If Japan doesn't invade China in 1931, what things would change. There wouldn't be an american embargo on Japan, which means no Pearl Harbor. US won't join WW2. However, Soviet forces eventually defeat the Nazis, and they control all of Europe. What will happen from there?
Working with the OP, and its assumptions, here's what I've got.
British and Soviets get increasing American subsidies for their war efforts, 1941-1945.
Soviet-German battlefronts operate similarly to OTL up until November 1942.
The Soviets still encircle and crush Germans in Stalingrad in early 1943.
But, without the combined bomber offensive and combined anglo-american west med amphibious ops and overlord threat, the recovery of Soviet home territory, and the Soviet penetration to lands west of the 1941 border, is slower going than OTL.
The British wrap up North Africa, including the Vichy territories, by January 1944.
The Soviets penetrate deep into Poland and Romania in 1945 instead of in 1944.
The British do invasions of the major mediterranean and Aegean islands through 1944.
In '45 they get into southern Italy, Greece and maybe northern Norway.
Ever building Soviet pressures from Poland against the Reich, supplemented by additional Soviet advances through the Balkans, compel ever-increasing German troop transfers from the western occupied territories throughout the 1946. And those transfers do not arrest steady German gains.
By early 1947, the Soviets are occupying Vienna, Prague and Berlin. Hitler's HQ is moved to the Ruhr or Swabia. Forces in France and the Netherlands are increasingly denuded. Resistance movements, largely communist-aligned, but not entirely, increase their size and activity in France and Italy.
The British in early 1947 invade multiple places in western Europe (in France and the Low Countries) against the weakened Germans and in collaboration with the local resistance forces of all stripes. Meanwhile, the Soviets drive through the Fulda Gap and through the Main river valley to reach the Rhine.
In the ATL's version of Yalta, the British have a symbolic occupation zone along the northwest coast of Germany and maybe some of northern Rhineland, and the Soviets have recognized British interests in Greece, the Low Countries, Norway and Denmark and Italy and France to some extent.
However, non-communists in France and Italy need to "co-inhabit" governments with communists. The Soviets control the lion's share of Germany and all of Austria. These are made into "People's Democracies" under Communist Party and Soviet control. Only in Norway, the Low Countries and possibly Denmark, if there has been a late British expedition there, can the British consider the local governments both "reliable" and democratic.
The Communists are on a clear trajectory to power in France and strong in Italy.
The balance of power is vastly in favor of the Soviets, but, being exhausted, the Soviets are not into launching direct military aggression to remove remaining outposts out of their control. (Although an interesting twist might be heavy Soviet support for insurgency and threats along with a communist France, against Franco-ist Spain.
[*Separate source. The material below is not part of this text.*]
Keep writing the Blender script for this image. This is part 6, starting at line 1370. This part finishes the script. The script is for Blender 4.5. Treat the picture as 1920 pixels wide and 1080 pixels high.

The Soviets use heavy-handed diplomacy, control over German territory, control over local communist parties and reparations and control over liberated PoWs in their custody to get their way on most disputed issues like Iran, the straits and the eventual governments of Greece and Italy and France.
Franco-ist Spain is the main European target of Soviet pressure in the late 1940s and the Soviets support all manner of anti-British movements in the colonial realm.
Japan is a locally strong semi-democracy with significant trading ties to the US and British Commonwealth as well as the Soviet Union and China. In his more aggressive moments, Stalin contemplates a war with Japan to reverse the verdict of the Russo-Japanese war, but its likely he does not see direct aggression as worth the cost.
Rather, the Soviets at most harass the Japanese by sponsoring Korean unrest and insurgency.
In China, Chiang Kai-shek has consolidated control of China and eliminated communist pockets and recalcitrant warlords through the 1930s and the 1940s, taking advantage of not being in a war with Japan and the Soviet Union's preoccupation with the long Great Patriotic War of 1941-1947. Chiang by 1947 has control over all the territory the Qing Dynasty held in 1911 except for Outer Mongolia and Tannu Tuva. Remaining armed Chinese Communists ultimately were compelled to retreat to Outer Mongolia.
Chinese and Japanese manufacturing both developed and supplied a variety of light and low-end industrial goods to the Soviets during the war, which were often paid for by US dollar loans or advances.
After victory in Europe, the COMINFORM may renew attempts to revitalize communist agitation in both Chinese rural and industrial zones, and may be willing to support reinfiltration of PLA veterans back into China.
Soviet propaganda vigorously promotes the independence of European colonies in Asia, and Japan, China and the USA agree with that basic goal. But the latter three hope to avoid the Soviets and Communist aligned movements being the main beneficiary of change. The Japanese have the most resources and interest in subsidizing alternative political actors in southeast and south Asia.